3 – Crie repertório. Esteja aberto para vivenciar diversas experiências com o coração aberto e sem preconceito. Mesmo que você “pague língua” por ter jurado que nunca perderia seu tempo assistindo a um concerto de música clássica ou a um desfile de uma escola de samba, desconstrua seus achismos e vá! As conexões mentais acontecem entre os neurônios num processo chamado sinapse e quanto mais referências reais você for capaz de construir no seu mundão, mais insights você terá no momento em que a criatividade precisa entrar em cena. E olha que ela será o grande triunfo de quem entendeu que a técnica jamais vai superar as habilidades humanas.
Vídeo Neurônios:
4 – Compartilhe o que sabe com as pessoas. Esqueça essa ideia de guardar informação estratégica na manga para você sacar na hora certa. Informação não é mais diferencial quando as pessoas têm muito acesso. Estamos na era da colaboração: quanto mais você entender que ao contribuir você recebe muito mais, potencializando sua rede cerebral e de relacionamento, não haverá miséria para mais ninguém. Somos todos um. Este é o momento de pensarmos juntos em abundância!
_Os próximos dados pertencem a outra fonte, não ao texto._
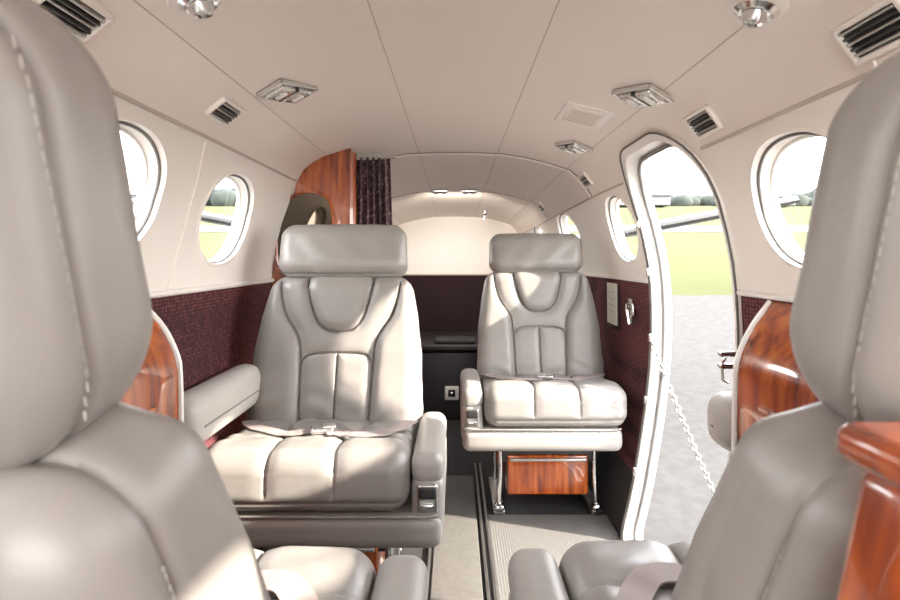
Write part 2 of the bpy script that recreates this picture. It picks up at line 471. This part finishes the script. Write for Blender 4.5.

5 – Dedique tempo. É preciso avaliar seus aprendizados e identificar como pode usá-los a seu favor. Muitas vezes na ansiedade de buscar mais e mais e mais informações, vamos acumulando números, tópicos sobre conversas com as pessoas, dados, leitura e resumo de livros, mas depois não sabemos o que fazer com tudo isso. Que atire a primeira pedra quem nunca sentiu um desconforto com essa ansiedade. Esse tempo de avaliação ajuda você se organizar mentalmente, a criar métodos de trabalho e argumentos na hora de negociar com um cliente, por exemplo.
Exteligência inspiradora
Walter Longo é especialista em comunicação e interatividade. Ele foi Presidente da Editora Abril e conselheiro do Roberto Justus no Programa “O Aprendiz”, exibido pela Record há alguns anos. Publicou livros recentes como “Marketing e Comunicação na Era Pós Digital” (2016) e “Mulheres são digitais, homens são analógicos” (2017).
Para ele o objetivo final do processo de busca pelo conhecimento não é saber e sim ter ideias. Em suas palavras:
“Não é conhecimento, é inspiração. A busca estimula a criação de novas ideias, a epifania de soluções inovadoras”.
Com a chegada da era digital nascem novos desafios para todos nós. E a exteligência está aí para provar que é possível fazer diferentes conexões, que existem abundantemente no mundo para ajudarmos a criar novas soluções para velhos problemas.
É hora de inovar. O momento é propício demais!
A nossa sociedade é capaz de aproveitar o capital intelectual de todas as gerações da história – e somos beneficiados por isso. É preciso assumir a responsabilidade do legado que seremos capazes de deixar para o futuro.
É uma nova realidade. E quanto mais clareza nós tivermos sobre esse contexto, mais seremos capazes de apropriar dessa realidade a nosso favor. A exteligência vai te ajudar a ir mais além? Vamos nessa?